— begin —

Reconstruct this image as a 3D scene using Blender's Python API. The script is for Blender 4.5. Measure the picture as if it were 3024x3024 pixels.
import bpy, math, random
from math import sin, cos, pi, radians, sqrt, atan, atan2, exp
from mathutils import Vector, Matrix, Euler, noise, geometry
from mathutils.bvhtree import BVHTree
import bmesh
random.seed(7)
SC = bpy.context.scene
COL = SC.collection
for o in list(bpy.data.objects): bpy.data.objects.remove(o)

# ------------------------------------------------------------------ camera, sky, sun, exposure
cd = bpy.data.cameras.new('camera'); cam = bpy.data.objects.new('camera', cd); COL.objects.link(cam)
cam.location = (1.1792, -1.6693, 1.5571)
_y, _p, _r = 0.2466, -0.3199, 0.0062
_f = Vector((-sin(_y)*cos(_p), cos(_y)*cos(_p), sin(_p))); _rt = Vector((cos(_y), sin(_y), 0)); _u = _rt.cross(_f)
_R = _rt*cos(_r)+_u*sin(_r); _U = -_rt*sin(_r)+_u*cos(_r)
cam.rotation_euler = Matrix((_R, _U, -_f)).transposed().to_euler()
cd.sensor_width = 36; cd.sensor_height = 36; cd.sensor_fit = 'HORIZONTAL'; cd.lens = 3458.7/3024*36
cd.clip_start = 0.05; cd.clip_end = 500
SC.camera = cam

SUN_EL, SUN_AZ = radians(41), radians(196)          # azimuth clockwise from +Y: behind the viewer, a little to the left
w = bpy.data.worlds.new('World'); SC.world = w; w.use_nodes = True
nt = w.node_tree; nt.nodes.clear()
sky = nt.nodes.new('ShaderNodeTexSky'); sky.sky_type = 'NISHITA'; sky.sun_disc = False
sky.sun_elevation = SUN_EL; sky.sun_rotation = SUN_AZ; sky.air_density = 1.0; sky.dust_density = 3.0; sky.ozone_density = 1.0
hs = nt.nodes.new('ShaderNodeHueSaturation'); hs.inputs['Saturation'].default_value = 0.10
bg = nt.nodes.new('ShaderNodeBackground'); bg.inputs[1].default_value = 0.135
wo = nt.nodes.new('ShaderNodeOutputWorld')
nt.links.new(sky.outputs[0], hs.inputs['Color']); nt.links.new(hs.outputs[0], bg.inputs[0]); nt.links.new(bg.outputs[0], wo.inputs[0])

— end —

DESCRIPTION OF THE TASK: Your task is to quote the lines above, beginning with the first and ending with the one that holds "SC.camera = cam".

TASK SOLUTION:
Reconstruct this image as a 3D scene using Blender's Python API. The script is for Blender 4.5. Measure the picture as if it were 3024x3024 pixels.
import bpy, math, random
from math import sin, cos, pi, radians, sqrt, atan, atan2, exp
from mathutils import Vector, Matrix, Euler, noise, geometry
from mathutils.bvhtree import BVHTree
import bmesh
random.seed(7)
SC = bpy.context.scene
COL = SC.collection
for o in list(bpy.data.objects): bpy.data.objects.remove(o)

# ------------------------------------------------------------------ camera, sky, sun, exposure
cd = bpy.data.cameras.new('camera'); cam = bpy.data.objects.new('camera', cd); COL.objects.link(cam)
cam.location = (1.1792, -1.6693, 1.5571)
_y, _p, _r = 0.2466, -0.3199, 0.0062
_f = Vector((-sin(_y)*cos(_p), cos(_y)*cos(_p), sin(_p))); _rt = Vector((cos(_y), sin(_y), 0)); _u = _rt.cross(_f)
_R = _rt*cos(_r)+_u*sin(_r); _U = -_rt*sin(_r)+_u*cos(_r)
cam.rotation_euler = Matrix((_R, _U, -_f)).transposed().to_euler()
cd.sensor_width = 36; cd.sensor_height = 36; cd.sensor_fit = 'HORIZONTAL'; cd.lens = 3458.7/3024*36
cd.clip_start = 0.05; cd.clip_end = 500
SC.camera = cam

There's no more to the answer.